Even before his latest moves against Palestinian organizations, many Palestinians openly criticized Arafat for making major compromises without any concrete gains. In 1993 he led the PLO to recognize Israel within secure boundaries and agreed to negotiate while occupation and settlement construction continued. Arafat's modest goal was to gain a state in the West Bank and Gaza Strip. Yet at the July 2000 Camp David summit, Ehud Barak, Israel's prime minister at the time, offered Palestinians not independence but a form of super-autonomy that would maintain all the structures of Israeli domination.

Meanwhile, Israeli land confiscation and routine human-rights abuses had made life under a seemingly endless occupation so intolerable that the Palestinian population rebelled. Israel's deadly response to stone-throwing demonstrators lit the match to the ongoing orgy of violence.
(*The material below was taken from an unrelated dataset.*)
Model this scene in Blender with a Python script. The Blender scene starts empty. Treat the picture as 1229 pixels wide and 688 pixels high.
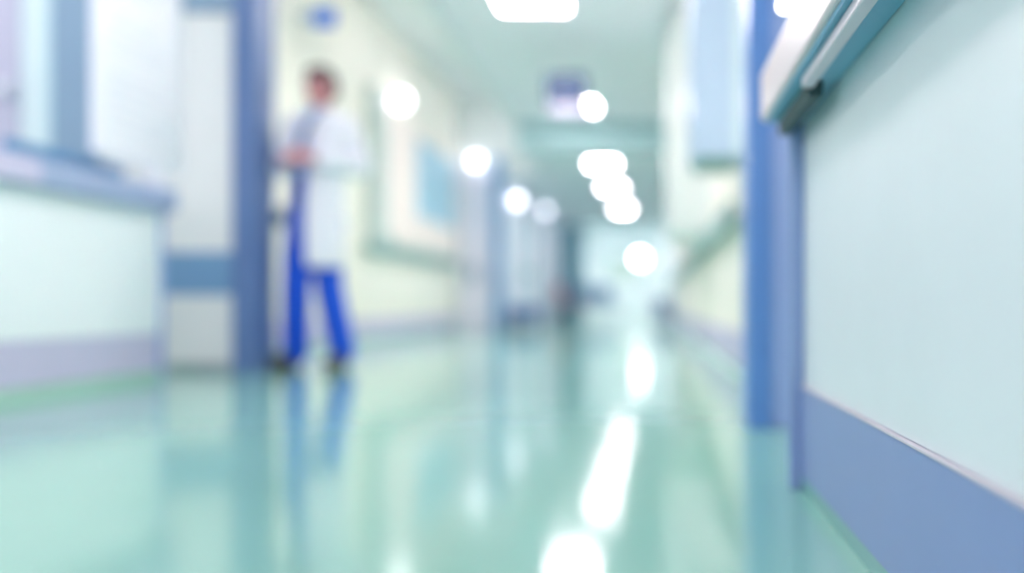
import bpy, bmesh, math, random
from mathutils import Vector, Matrix
random.seed(3)
S = bpy.context.scene
C = S.collection

# ------------------------------------------------------------------ materials
def lin(c):
    c = c / 255.0
    return c / 12.92 if c <= 0.04045 else ((c + 0.055) / 1.055) ** 2.4
def rgb(r, g, b): return (lin(r), lin(g), lin(b), 1)

def mat(name, col, rough=0.5, metal=0.0, var=0.03, scale=6.0, bump=0.0, spec=0.5, coat=0.0, trans=0.0, emit=None, es=0.0):
    m = bpy.data.materials.new(name); m.use_nodes = True
    nt = m.node_tree; N = nt.nodes; L = nt.links
    b = N['Principled BSDF']
    b.inputs['Roughness'].default_value = rough
    b.inputs['Metallic'].default_value = metal
    b.inputs['Specular IOR Level'].default_value = spec
    b.inputs['Coat Weight'].default_value = coat
    b.inputs['Coat Roughness'].default_value = 0.08
    b.inputs['Transmission Weight'].default_value = trans
    tc = N.new('ShaderNodeTexCoord'); nz = N.new('ShaderNodeTexNoise')
    nz.inputs['Scale'].default_value = scale; nz.inputs['Detail'].default_value = 4
    L.new(tc.outputs['Object'], nz.inputs['Vector'])
    mx = N.new('ShaderNodeMix'); mx.data_type = 'RGBA'
    mx.inputs[6].default_value = tuple(max(0, c * (1 - var)) for c in col[:3]) + (1,)
    mx.inputs[7].default_value = tuple(min(1, c * (1 + var)) for c in col[:3]) + (1,)
    L.new(nz.outputs['Fac'], mx.inputs[0]); L.new(mx.outputs[2], b.inputs['Base Color'])
    if bump:
        bp = N.new('ShaderNodeBump'); bp.inputs['Strength'].default_value = bump; bp.inputs['Distance'].default_value = 0.002
        n2 = N.new('ShaderNodeTexNoise'); n2.inputs['Scale'].default_value = scale * 20
        L.new(tc.outputs['Object'], n2.inputs['Vector']); L.new(n2.outputs['Fac'], bp.inputs['Height'])
        L.new(bp.outputs['Normal'], b.inputs['Normal'])
    if emit:
        b.inputs['Emission Color'].default_value = emit
        b.inputs['Emission Strength'].default_value = es
    return m

M = {}
M['floor'] = mat('green vinyl floor', rgb(140, 192, 176), 0.10, var=0.05, scale=1.5, spec=0.75)
M['cove'] = mat('green vinyl cove', rgb(176, 212, 198), 0.25)
M['cove_dark'] = mat('teal vinyl plinth', rgb(112, 166, 164), 0.3)
M['cream'] = mat('cream wall paint', rgb(250, 245, 234), 0.5, bump=0.05)
M['white_wall'] = mat('white wall paint', rgb(232, 236, 236), 0.45, bump=0.05)
M['far_wall'] = mat('pale blue wall paint', rgb(226, 226, 240), 0.5)
M['teal_wall'] = mat('teal wall paint', rgb(140, 186, 202), 0.5)
M['ceiling'] = mat('ceiling paint', rgb(240, 238, 248), 0.6, bump=0.05)
M['ceiling_far'] = mat('far ceiling paint', rgb(226, 230, 236), 0.6)
M['beam'] = mat('beam paint', rgb(176, 206, 212), 0.6)
M['recess_ceiling'] = mat('recess ceiling paint', rgb(240, 242, 244), 0.6)
M['lavender'] = mat('lavender skirting', rgb(206, 200, 226), 0.4)
M['blue_kick'] = mat('blue skirting', rgb(130, 148, 196), 0.4)
M['panel'] = mat('pale aqua laminate', rgb(224, 230, 234), 0.35)
M['panel_bright'] = mat('white aqua laminate', rgb(246, 250, 252), 0.35)
M['slab'] = mat('pinkish white worktop', rgb(228, 207, 211), 0.35)
M['slab_blue'] = mat('lavender grey worktop', rgb(160, 176, 210), 0.35)
M['rail_pink'] = mat('satin rail', rgb(206, 196, 206), 0.35)
M['teal_plate'] = mat('teal soffit', rgb(118, 172, 200), 0.5)
M['dark_green'] = mat('dark green bracket', rgb(44, 70, 72), 0.5)
M['frame_blue'] = mat('blue frame paint', rgb(92, 138, 204), 0.35)
M['frame_lav'] = mat('lavender blue frame paint', rgb(152, 172, 220), 0.35)  # also paints the highlight on the blue doorway post
M['lilac_white'] = mat('lilac white laminate', rgb(232, 228, 242), 0.4)
M['frame_mid'] = mat('mid blue frame paint', rgb(112, 160, 206), 0.4)
M['post_lav'] = mat('slate lavender post', rgb(134, 156, 200), 0.4)
M['frame_deep'] = mat('slate blue frame paint', rgb(96, 122, 172), 0.4)
M['frame_soft'] = mat('soft blue frame paint', rgb(140, 166, 192), 0.4)
M['door'] = mat('off white door laminate', rgb(234, 233, 232), 0.4)
M['stripe'] = mat('steel blue band', rgb(120, 158, 196), 0.4)
M['steel'] = mat('brushed steel', rgb(190, 194, 198), 0.3, metal=0.9)
M['dark'] = mat('dark grey plastic', rgb(70, 84, 92), 0.45)
M['board'] = mat('white board', rgb(248, 246, 254), 0.4)
M['grey_text'] = mat('pale grey print', rgb(236, 237, 246), 0.5)
M['white'] = mat('white plastic', rgb(240, 240, 246), 0.4)
M['curtain'] = mat('pinkish cream panel', rgb(252, 238, 232), 0.5)
M['pane'] = mat('blue tinted glass', rgb(168, 212, 234), 0.4, spec=0.6)
M['post_green'] = mat('grey green paint', rgb(196, 208, 204), 0.5)
M['handrail'] = mat('green grey handrail', rgb(150, 182, 180), 0.4)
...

Israel's humiliation and virtual imprisonment of Arafat does not deprive Palestinians of a beloved or highly respected leader - far from it. Yet it does threaten to destroy an important milestone for Israelis and Palestinians alike: the idea that a Palestinian leader, even a flawed one, can recognize Israel and make deep compromises for a workable peace. This may be precisely what Sharon and his supporters want, since they have never given up the dream of a Greater Israel stretching from the Mediterrannean to the Jordan River and perhaps beyond.

Palestinians who watch as the United States echoes that Arafat must crush all resistance to Israel, while Israel is allowed to do as it pleases, will be driven to conclude that fulfillment of their rights will come neither from making peace with Israel, nor from any intervention by the United States.

This will strengthen support for those who believe the occupation will end only when the price of maintaining it becomes too high for Israel to bear. While Palestinians want only to live in peace and security in their own land, enough of them have been brutalized for so long that they no longer fear Israel or death. Hence no level of violence by the Israeli occupation will force Palestinians to acquiesce to it.

The Palestinian cause will survive the Arafat era, and Palestinians will be no less determined to win their freedom. But will the bloodshed have escalated so far that prospects for peace are even more remote than they are now? The United States can help answer that question, but the signs are not encouraging.

Ali Abunimah is vice president of the Arab American Action Network in Chicago.